++++ Collected data

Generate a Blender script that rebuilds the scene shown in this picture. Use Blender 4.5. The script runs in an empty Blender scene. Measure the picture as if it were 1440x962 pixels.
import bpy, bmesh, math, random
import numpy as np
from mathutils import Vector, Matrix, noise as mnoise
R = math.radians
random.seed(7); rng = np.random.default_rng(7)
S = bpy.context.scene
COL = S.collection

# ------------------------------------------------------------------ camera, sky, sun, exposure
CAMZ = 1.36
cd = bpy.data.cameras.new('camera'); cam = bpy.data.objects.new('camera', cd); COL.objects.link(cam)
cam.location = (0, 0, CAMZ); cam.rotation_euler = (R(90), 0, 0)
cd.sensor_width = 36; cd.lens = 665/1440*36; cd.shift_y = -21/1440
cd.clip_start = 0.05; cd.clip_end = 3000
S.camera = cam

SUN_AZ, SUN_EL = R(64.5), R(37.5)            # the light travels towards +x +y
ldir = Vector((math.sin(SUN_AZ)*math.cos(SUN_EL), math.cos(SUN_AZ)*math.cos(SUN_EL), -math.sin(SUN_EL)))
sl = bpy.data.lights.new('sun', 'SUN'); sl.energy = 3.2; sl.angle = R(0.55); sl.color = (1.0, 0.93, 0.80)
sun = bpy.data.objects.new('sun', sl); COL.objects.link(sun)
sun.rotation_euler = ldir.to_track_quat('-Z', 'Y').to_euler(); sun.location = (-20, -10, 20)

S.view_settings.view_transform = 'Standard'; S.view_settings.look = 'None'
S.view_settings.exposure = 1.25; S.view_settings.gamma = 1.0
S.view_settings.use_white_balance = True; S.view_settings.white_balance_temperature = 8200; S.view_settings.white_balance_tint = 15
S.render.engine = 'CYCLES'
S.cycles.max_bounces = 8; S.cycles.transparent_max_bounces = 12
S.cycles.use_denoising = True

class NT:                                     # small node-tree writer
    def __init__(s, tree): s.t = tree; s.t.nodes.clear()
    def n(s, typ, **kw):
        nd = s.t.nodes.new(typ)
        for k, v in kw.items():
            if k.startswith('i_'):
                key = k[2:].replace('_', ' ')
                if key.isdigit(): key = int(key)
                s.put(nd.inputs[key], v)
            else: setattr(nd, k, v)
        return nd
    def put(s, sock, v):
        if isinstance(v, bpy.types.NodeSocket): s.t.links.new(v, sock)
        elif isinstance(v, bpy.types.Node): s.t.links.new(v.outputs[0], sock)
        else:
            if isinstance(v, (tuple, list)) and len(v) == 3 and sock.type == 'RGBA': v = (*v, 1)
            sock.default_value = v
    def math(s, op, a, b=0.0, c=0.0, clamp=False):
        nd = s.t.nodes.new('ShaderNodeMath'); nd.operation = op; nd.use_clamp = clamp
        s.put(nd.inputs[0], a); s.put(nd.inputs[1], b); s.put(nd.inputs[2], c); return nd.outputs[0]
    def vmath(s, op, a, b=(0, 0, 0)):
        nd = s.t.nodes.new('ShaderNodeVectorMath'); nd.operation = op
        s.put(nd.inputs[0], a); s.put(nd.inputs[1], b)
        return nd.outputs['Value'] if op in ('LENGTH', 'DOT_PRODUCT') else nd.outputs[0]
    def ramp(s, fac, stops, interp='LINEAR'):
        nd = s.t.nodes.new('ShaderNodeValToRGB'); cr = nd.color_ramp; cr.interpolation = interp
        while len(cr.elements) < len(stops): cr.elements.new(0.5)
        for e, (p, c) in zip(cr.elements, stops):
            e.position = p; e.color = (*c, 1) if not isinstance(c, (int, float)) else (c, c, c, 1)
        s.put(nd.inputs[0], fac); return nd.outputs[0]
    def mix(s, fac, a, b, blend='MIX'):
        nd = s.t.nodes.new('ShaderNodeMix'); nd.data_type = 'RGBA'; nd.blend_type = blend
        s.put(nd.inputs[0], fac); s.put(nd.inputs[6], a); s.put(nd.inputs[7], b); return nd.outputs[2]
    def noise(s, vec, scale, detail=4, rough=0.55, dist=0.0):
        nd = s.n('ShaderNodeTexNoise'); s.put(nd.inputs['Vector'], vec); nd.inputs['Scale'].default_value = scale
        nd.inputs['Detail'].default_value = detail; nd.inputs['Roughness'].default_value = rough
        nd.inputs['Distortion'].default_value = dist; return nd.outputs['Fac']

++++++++

**Given instruction**
Where a line holds the string "scene", copy that line.

**Exercise answer**
Generate a Blender script that rebuilds the scene shown in this picture. Use Blender 4.5. The script runs in an empty Blender scene. Measure the picture as if it were 1440x962 pixels.
S = bpy.context.scene